Vogt fing im Alter von fünf Jahren mit dem Reiten auf einem Pony an
Frauen haben nun mal genetisch bedingt weniger Muskeln als Männer, sagt Vogt, „wir haben also Nachteile im Bereich Kraft, müssen das irgendwie kompensieren. Vielleicht haben wir die größere Ausdauer, möglicherweise ein besseres Gefühl für die Pferde, wissen, wann und wo wir sie fordern können.“ Kraft werde vor allem dann ein Faktor, „wenn die Pferde gegen Ende des Rennens müde werden, wir viel Aufwand betreiben müssen, sie in der Spur zu halten“. Bislang habe sie auch diese Herausforderung stets gemeistert.
Vogts Leidenschaft für Pferde entwickelte sich früh. Mit fünf Jahren ritt sie ihr erstes Pony, mit elf bestritt sie ihre erste Fuchsjagd, sammelte die meisten Fuchsschwänze ein – und wurde Erste. „Ich hatte ein sehr schnelles Pony“, sagt sie. Noch im selben Jahr wurde Vogt Schweizer Meisterin. Später machte sie eine dreijährige Lehre als Rennreiterin bei Carmen Bocskai. „Die Alternative war für mich, zur Polizei zu gehen. Da fiel mir die Entscheidung nicht schwer. Und heute weiß ich, es war die absolut richtige.“
2021 gewann Vogt als erste Frau ein klassisches Rennen in Deutschland, die German 1000 Guineas in Düsseldorf. Am Sonntag könnte der nächste Eintrag in die Geschichtsbücher folgen, schließlich steckt bei Winning Spirit der Siegeswille schon im Namen. Sibylle Vogt lacht bei diesem Gedanken. In der Galopperszene würden viele der sympathischen Schweizerin diesen Erfolg gönnen.

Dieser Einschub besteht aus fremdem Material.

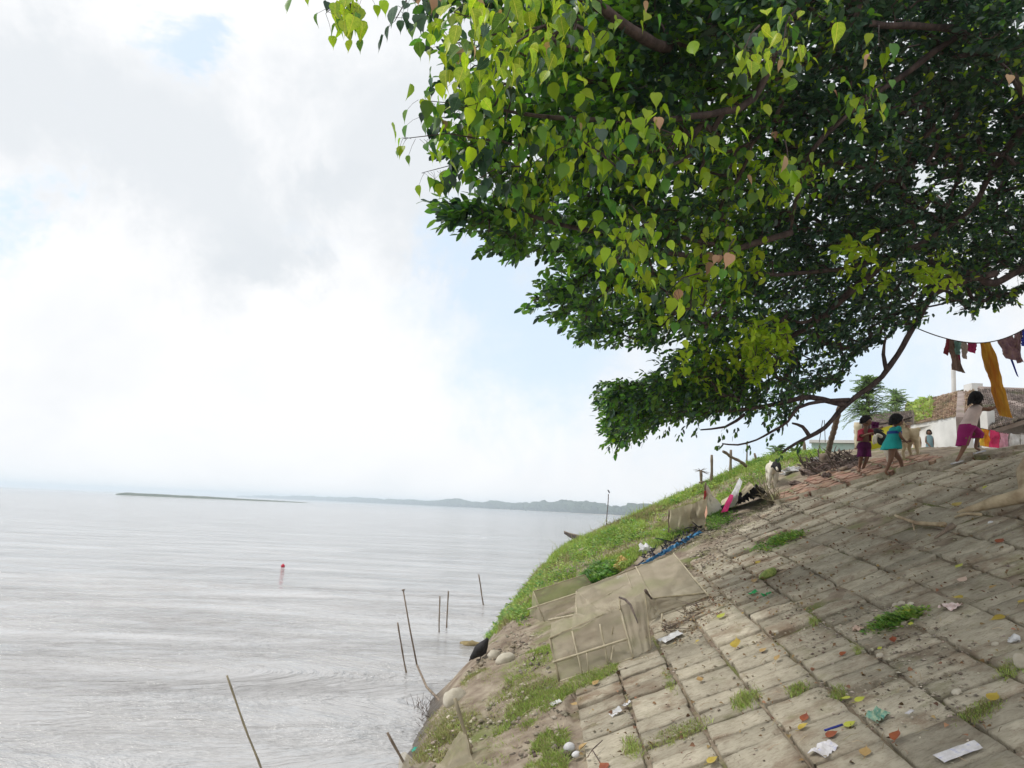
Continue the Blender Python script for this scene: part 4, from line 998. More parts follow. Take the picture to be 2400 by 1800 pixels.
def goat_pied():
    base = hit(2085, 1092); Z = dep(base)-.05; c = lambda a, b, d=0: P(a, b, Z)+np.array([0, d, 0])
    t = empty('goat', base, 'black and white goat rearing on its hind legs between the boy and the girl', 'goat')
    J = dict(pel=(c(2083, 1056), .115), sp=(c(2077, 1044), .12), a0=(c(2085, 1071, -.06), .055), a1=(c(2080, 1078, -.07), .033), a2=(c(2086, 1086, -.06), .024), a3=(c(2083, 1093, -.08), .024), b0=(c(2089, 1070, .07), .055), b1=(c(2086, 1078, .07), .033), b2=(c(2090, 1086, .07), .024), b3=(c(2087, 1092, .05), .024), t0=(c(2091, 1056), .02), t1=(c(2095, 1052), .01))
    E = [('pel', 'sp'), ('pel', 'a0'), ('a0', 'a1'), ('a1', 'a2'), ('a2', 'a3'), ('pel', 'b0'), ('b0', 'b1'), ('b1', 'b2'), ('b2', 'b3'), ('pel', 't0'), ('t0', 't1')]
    skin('body', J, E, m_cream, t)
    J = dict(sp=(c(2076, 1042), .118), ch=(c(2068, 1028), .11), nk=(c(2060, 1017), .07), hd=(c(2054, 1009), .055), q=(c(2047, 1009, -.02), .03))
    skin('forequarters', J, [('sp', 'ch'), ('ch', 'nk'), ('nk', 'hd'), ('hd', 'q')], m_black, t)
    for d, x in ((-.06, 2047), (.06, 2052)):
        J = dict(a=(c(2064, 1026, d), .04), b=(c(x+3, 1018, d*1.3), .028), cc=(c(x, 1030, d*1.3), .022), e=(c(x+1, 1041, d*1.3), .02)); skin('foreleg', J, [('a', 'b'), ('b', 'cc'), ('cc', 'e')], m_cream, t)
        mb = MB(); A = c(2058, 1007, d*1.2); B = c(2064, 1013, d*1.6); mb.loft([ring(A, .015, .01, 8), ring((A+B)/2, .03, .012, 8), ring(B, .01, .006, 8)]); mb.build('ear', m_black, t, True)
goat_pied()
def crow():
    base = hit(1130, 1545); Z = dep(base); c = lambda a, b, d=0: P(a, b, Z)+np.array([0, d, 0])
    t = empty('crow', base, 'black crow bending down to drink at the water\'s edge', 'bird')
    pts = [c(1104, 1543), c(1108, 1539), c(1114, 1533), c(1121, 1527), c(1129, 1520), c(1135, 1511), c(1140, 1502), c(1143, 1496)]
    mb = MB(); mb.tube(pts, [.026, .038, .055, .085, .092, .062, .034, .02], 14); mb.build('body', m_black, t, True)
    mb = MB(); mb.tube([c(1104, 1543), c(1100.5, 1547), c(1099, 1549)], [.018, .01, .002], 6); mb.build('beak', m_horn, t, True)
    for d in (-.075, .075):
        mb = MB(); A = c(1117, 1527, d); B = c(1130, 1514, d*1.1); Cc = c(1141, 1499, d*.6); mb.tube([A, (A+B)/2, B, Cc], [.03, .06, .055, .012], 10); mb.build('wing', m_black, t, True)
        mb = MB(); mb.tube([c(1126, 1530, d*.5), c(1127, 1539, d*.5), c(1125, 1546, d*.5)], [.014, .007, .006], 5)
        for k in (-.03, 0, .03): mb.tube([c(1125, 1546, d*.5), c(1125, 1546, d*.5)+(-.05, k, -.005)], [.006, .003], 4)
        mb.build('leg', m_horn, t, True)
crow()
# ================================================================== THINGS ON THE BANK
def cloth(name, corners, mat, parent=None, nu=8, nv=8, wave=.02, freq=3.0, sag=0.0, seed=0, th=0.0):
    """corners: TL, TR, BR, BL world points; a rumpled sheet"""
    TL, TR, BR, BL = [np.asarray(q, float) for q in corners]; n = np.cross(TR-TL, BL-TL); n /= np.linalg.norm(n); vs = []; fs = []
    for j in range(nv+1):
        for i in range(nu+1):
            a = i/nu; b = j/nv; p = (TL*(1-a)+TR*a)*(1-b)+(BL*(1-a)+BR*a)*b
            w = wave*(mnoise.noise(Vector((a*freq*2+seed, b*freq*.6, seed*1.7)))+.5*mnoise.noise(Vector((a*freq*5, b*freq*2+seed, 3))))*2
            p = p+n*w*(.35+.65*math.sin(math.pi*min(1, max(0, b*.9+.05)))) - np.array([0, 0, sag*math.sin(math.pi*a)*math.sin(math.pi*b)]); vs.append(tuple(p))
    for j in range(nv):
        for i in range(nu): k = j*(nu+1)+i; fs.append((k, k+1, k+nu+2, k+nu+1))
    mb = MB(); mb.add(vs, fs); o = mb.build(name, mat, parent, True)
    if th: sd = o.modifiers.new('t', 'SOLIDIFY'); sd.thickness = th; sd.offset = 0
    return o
def stick(name, a, b, r0, r1, mat, label=None, cat=None, group=None, parent=None, bend=.02, knots=True, n=6):
    a = V(a); b = V(b); k = max(4, int((b-a).length/.12)); pts = []; rad = []
    for i in range(k+1):
        t = i/k; p = a.lerp(b, t); p += Vector((mnoise.noise(a*5+Vector((t*2.5, 0, 0))), mnoise.noise(b*5+Vector((0, t*2.5, 0))), 0))*bend*(b-a).length*math.sin(math.pi*t)*2
        pts.append(p); rad.append((r0*(1-t)+r1*t)*(1+(.22 if knots and i % 3 == 1 else 0)))
    mb = MB(); mb.tube(pts, rad, n); o = mb.build(name, mat, parent, True)
    return tag(o, label, cat, group)
# ---- net traps
H = hit
def frame_net(label, panels, bars, base, mats=m_net):
    t = empty('net_trap', base, label, 'fishing net', 'framed net traps drying on the bank')
    for i, (cs, w) in enumerate(panels): cloth('net_panel', cs, mats, t, 10, 10, w, 3, 0, i*3.3+base[0])
    for i, (a, b, r) in enumerate(bars): stick('bamboo_bar', a, b, r, r*.9, m_netedge if i % 3 else m_bamboo, parent=t, bend=.006, n=5)
    return t
a1, a2, a3, a4 = H(1250, 1386, .42), H(1369, 1347, .42), H(1392, 1376, .05), H(1262, 1430, .08)
a5, a6 = H(1350, 1392, .35), H(1277, 1458, .02)
frame_net('small pale net trap lying highest on the grass, leftmost of the net traps', [((a1, a2, a3, a4), .02), ((H(1262, 1424, .25), H(1350, 1391, .38), H(1348, 1418, .1), a6), .02), ((a1, H(1262, 1424, .25), a6, H(1240, 1448, .0)), .02)],
          [(a1, a2, .009), (H(1236, 1428, .2), H(1352, 1390, .38), .011), (a1, a6, .008), (H(1262, 1424, .25), a6, .009), (a2, a3, .008)], a6)
b1, b2, b3, b4 = H(1352, 1384, .5), H(1578, 1297, .42), H(1661, 1397, .03), H(1545, 1440, .02)
bm = H(1490, 1328, .46); bn = H(1528, 1402, .26); bl = H(1392, 1432, .4)
frame_net('long net trap with a taut clear end, rightmost of the net traps', [((b1, bm, bn, bl), .03), ((bm, b2, H(1652, 1390, .08), bn), .015), ((bn, H(1652, 1390, .08), b3, b4), .04), ((H(1511, 1383, .42), bn, b4, H(1515, 1470, .02)), .05)],
          [(b1, b2, .011), (bm, bn, .012), (b2, b3, .012), (bn, H(1652, 1390, .08), .012), (H(1375, 1420, .4), H(1470, 1368, .4), .007), (H(1466, 1340, .45), H(1480, 1376, .4), .006), (b4, b3, .01), (H(1523, 1325, .4), H(1552, 1392, .2), .007), (H(1552, 1438, .15), H(1550, 1472, .0), .012)], b4)
c1, c2, c3, c4 = H(1288, 1496, .5), H(1420, 1438, .52), H(1484, 1541, .03), H(1311, 1597, .02)
d1, d2, d3 = H(1452, 1403, .62), H(1511, 1384, .6), H(1526, 1522, .05)
e1 = H(1351, 1386, .54); e2 = H(1352, 1440, .52); ex = H(1290, 1458, .42)
frame_net('boxy net trap with a ladder of bamboo bars, nearest of the net traps', [((c1, H(1453, 1425, .55), c3, c4), .03), ((H(1453, 1425, .55), d2, d3, c3), .04), ((e1, H(1400, 1425, .5), H(1440, 1430, .53), H(1340, 1478, .52)), .03), ((H(1400, 1422, .5), d1, H(1453, 1427, .54), H(1430, 1436, .54)), .04), ((ex, e2, H(1400, 1446, .52), c1), .03)],
          [(c1, H(1420, 1438, .52), .015), (H(1296, 1552, .24), H(1470, 1497, .26), .015), (c4, c3, .011), (c1, c4, .014), (H(1341, 1479, .5), H(1364, 1578, .05), .011), (H(1406, 1462, .5), H(1425, 1556, .05), .011), (H(1436, 1470, .4), H(1432, 1530, .1), .008), (H(1453, 1425, .55), c3, .014), (e1, e2, .01), (d1, H(1453, 1428, .55), .009), (e1, H(1374, 1430, .5), .008),
           (H(1375, 1530, .27), H(1380, 1575, .05), .007), (d2, d3, .008), (H(1286, 1453, .42), e2, .013), (H(1437, 1515, .2), H(1432, 1548, .1), .008)], c4)
mb = MB(); A = H(1452, 1400, .63); B = H(1478, 1418, .6); Cc = H(1495, 1460, .5); mb.tube([A, (A+B)/2+np.array([0, 0, .02]), B, Cc], [.012, .014, .012, .006], 6)
o = mb.build('bent_hoop', m_wooddark, None, True); tag(o, 'dark bent wooden hoop arched over the nearest net trap', 'hoop')
stick('wooden_peg', H(1512, 1383, .62), H(1527, 1403, .45), .018, .01, m_wooddark, 'short dark wooden peg poking out between the two biggest net traps', 'peg')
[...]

Freitagnachmittag geht es um 30.000 Euro beim Preis von Lotto Hamburg
Nachdem am Mittwoch im Langen Hamburger die Steher über 3200 Meter in die Boxen rückten, sind am Freitag (11 bis 18 Uhr) die Flieger an der Reihe: Im Großen Preis von Lotto Hamburg (15.25 Uhr) über 1200 Meter geht es um 30.000 Euro. Setzen sich die mitfavorisierten Galopper durch, fließt ein Großteil des Preisgeldes nach Frankreich – und nach Winterhude. Die sechsjährige Stute Clever Candy, Seniorin im siebenköpfigen Feld, trägt nicht nur Jockey Bayarsaikhan Ganbat (38), einen gebürtigen Mongolen, sondern auch die Hoffnungen einer hanseatischen Besitzergemeinschaft. Daran beteiligt ist Dr. Peter Wind (72), Bahnarzt in Horn.
Ähnlich starke Formen weisen Best Flying (Martin Seidl) sowie die aus Frankreich angereiste Dreijährige Aubazine vor. Sie wird von Guillaume Trolley De Prevaux geritten und von Tim Donworth nördlich von Paris vorbereitet. Aus dem Trainingsquartier in Chantilly stammte mit Alpenblume die Siegerin des Hauptrennens am vergangenen Sonntag.
Für Erstaunen sorgt eine wenig publikumsfreundliche Pause von 100 Minuten zwischen dem fünften und sechsten Rennen. Ursache ist die Übertragung der Rennen in ausländische Wettbüros.